This is one of those meta-programming questions that may or may not belong on SO, but here goes...
Have any other programmers out there noticed that their ability to communicate with people (technical or otherwise) almost disappears during and after a period of intense programming?
I normally think of myself as a relatively good communicator. However, last night after staying late to work on some relatively challenging programming tasks, I found even ordering a takeaway meal was very difficult: my words got tied up before they left my mouth. This is not the first time this has happened ...
Has anyone else experienced this phenomenon? Is there a name for it?
Yes, it's called fatigue.
This happens to me, to some extent, basically every workday. My girlfriend knows that when I'm in "robot mode" I'll be much less responsive to her subtle body-language cues and take longer to make spoken responses.
Some of it is just intense concentration, and fatigue caused by it, I'm sure; but it also makes sense to me that wrapping one's brain around languages that are shaped around the needs and limitations of machines makes one less adept, at least temporarily, at those languages shaped around the needs and limitations of people.
Although fatigue is definitely a component, I've experienced this phenomenon after any task that requires intense concentration and does not involve communication with another person. It's intensified if the task is repetitious or taxes short-term memory, such as remembering intermediate results while following several paths of logic. Non-programming examples include solving math problems; comparing intricate, competing strategies; and organizing a year's worth of paper receipts by date, account, and category.
My guess is that these tasks encourage "internal" communication, which doesn't necessarily require to you express your thoughts as words, and certainly not in organized sentences.
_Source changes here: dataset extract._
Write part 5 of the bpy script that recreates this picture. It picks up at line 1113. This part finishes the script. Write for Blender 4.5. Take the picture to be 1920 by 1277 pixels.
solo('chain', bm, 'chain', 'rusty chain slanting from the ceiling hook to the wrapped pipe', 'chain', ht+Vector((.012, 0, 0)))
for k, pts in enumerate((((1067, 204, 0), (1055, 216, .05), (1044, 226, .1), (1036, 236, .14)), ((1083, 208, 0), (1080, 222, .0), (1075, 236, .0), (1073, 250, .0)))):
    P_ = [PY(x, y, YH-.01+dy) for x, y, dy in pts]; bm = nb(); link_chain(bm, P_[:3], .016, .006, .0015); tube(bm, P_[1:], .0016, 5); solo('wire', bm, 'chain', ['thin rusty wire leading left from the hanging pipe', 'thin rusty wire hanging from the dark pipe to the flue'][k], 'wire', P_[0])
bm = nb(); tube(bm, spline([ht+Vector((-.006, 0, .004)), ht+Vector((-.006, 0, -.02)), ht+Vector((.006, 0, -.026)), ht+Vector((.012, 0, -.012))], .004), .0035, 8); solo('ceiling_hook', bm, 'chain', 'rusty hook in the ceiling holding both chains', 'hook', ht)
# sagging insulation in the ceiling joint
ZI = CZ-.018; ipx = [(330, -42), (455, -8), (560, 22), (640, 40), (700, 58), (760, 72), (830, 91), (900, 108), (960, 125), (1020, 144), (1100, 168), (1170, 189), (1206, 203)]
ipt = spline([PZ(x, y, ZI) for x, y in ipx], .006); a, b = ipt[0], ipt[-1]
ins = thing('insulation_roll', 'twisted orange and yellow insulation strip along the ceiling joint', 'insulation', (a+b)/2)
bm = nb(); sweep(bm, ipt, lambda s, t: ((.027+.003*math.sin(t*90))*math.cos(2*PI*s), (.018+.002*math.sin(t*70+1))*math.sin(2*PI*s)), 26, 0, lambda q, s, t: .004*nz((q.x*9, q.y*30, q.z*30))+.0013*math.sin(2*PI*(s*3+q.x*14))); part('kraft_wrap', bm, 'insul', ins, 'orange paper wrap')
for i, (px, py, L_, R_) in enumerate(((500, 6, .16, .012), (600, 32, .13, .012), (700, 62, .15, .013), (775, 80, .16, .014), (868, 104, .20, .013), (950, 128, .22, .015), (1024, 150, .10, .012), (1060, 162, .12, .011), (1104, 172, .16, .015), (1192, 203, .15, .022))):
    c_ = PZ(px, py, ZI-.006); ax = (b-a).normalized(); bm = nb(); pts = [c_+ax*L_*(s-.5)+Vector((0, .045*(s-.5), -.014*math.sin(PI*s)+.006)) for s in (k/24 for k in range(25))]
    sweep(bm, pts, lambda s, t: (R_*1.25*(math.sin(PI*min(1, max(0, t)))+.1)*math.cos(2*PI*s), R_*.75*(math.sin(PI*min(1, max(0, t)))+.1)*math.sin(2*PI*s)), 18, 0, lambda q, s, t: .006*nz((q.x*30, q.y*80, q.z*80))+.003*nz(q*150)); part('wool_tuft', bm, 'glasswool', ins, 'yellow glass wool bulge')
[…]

It's more efficient for your brain to take "shortcuts" that wouldn't be possible if you had to describe your thoughts to another person in a logical, orderly fashion. And as you become engrossed in the task you become focused exclusively on it, losing awareness of time, environmental and physical conditions, and the "chatter" that normally occurs in your head when you're aware of your "self." I imagine something similar happens to athletes when they hit their "stride," though I'm woefully at a loss to know from experience. :-)
For me this is a very comfortable state, as I enjoy focusing on a problem and navigating to the solution. If I'm forced back to "reality" without a few minutes of transition, it's like waking from a vivid dream, and I don't communicate at my best until the normal, social, thought processes resume.
This also happens, though to a far lesser degree, when my wife and I explain things to each other: we each tend to assume a lot of background and understanding on the other's part, and we therefore omit a lot of details and "incidentals" that we'd include if we were talking to anyone else. When we're "in tune" with each other it's easy, efficient, and creates tremendous synergy; when we assume too much understanding it can be terribly frustrating and leave each of us wondering how the other could possibly be so dense. :-)
I've noticed that extended periods of deep concentration on programming problems have sometimes caused me to struggle with both verbal and written communication. It becomes noticeable when I first start struggling to find recall words and phrases that normally come easily to me.
my theory: all of my short-term memory is tied up in nonverbal concepts; saying something requires me to perform a very expensive context-switch (or 'paging' operation, if you will)
staring and grunting is about all i can manage sometimes
When my communication skills drop, I find that it's generally in tandem with my programming skills also falling, generally (as others have noted) due to fatigue.
But when I've been programming intensely I find that my general level of communication skills is honed -- I speak, listen and argue with more intensity, certainly about the general space I'm working in but even about other things. It's like thinking hard about one problem puts me in the mode of thinking hard about everything.
I've even found that the best way to write technical documents -- which I generally dislike doing -- is by doing some interesting coding, even if it's prototyping or experimental or otherwise throw-away, to put me in the right mode and just get my brain working.
I'd think there are a few questions to ask here:
1) Did you order verbally, on-line or through handwritten notes? If you did the first one then it may be that your mind can have trouble switching gears which can be understandable if you really got into a zone where your reflexes were optimized for typing this and that rather than explaining how to order a pizza, for example.
2) Did you really take a break before getting the meal or was it part of a quick, "Ok I'm going to go and get this, this and this done now and then I'll be back to finish this off," mentality? I've done the latter many times and usually it is just a sign that my mind is focused on that programming task rather than the other things around me.
3) How alert were you when you did order? Fatigue is certainly another possible factor, combined with being up at an irregular hour.
4) How long did you spend programming before going out? If it was more than a few hours, e.g. 3, then I could see it if you tend to optimize what you are doing at any moment, e.g. when you are programming, do you try to optimize where the mouse, keyboard and monitor all are?
Those would be a few areas I'd look into. Maybe you just have an intense adaptibility you are just learning you have. :)
Language skills are usually situated in the left hemisphere of the brain.
The feeling I get when I'm "in the zone" is similar to the right-brained feelings I get when I draw.
I conclude that programming is more of a right-brained activity for me.
Betty Edwards's "Drawing On The Right Side Of The Brain" is a terrific book about the brain and drawing. That's where I learned how to make that switch.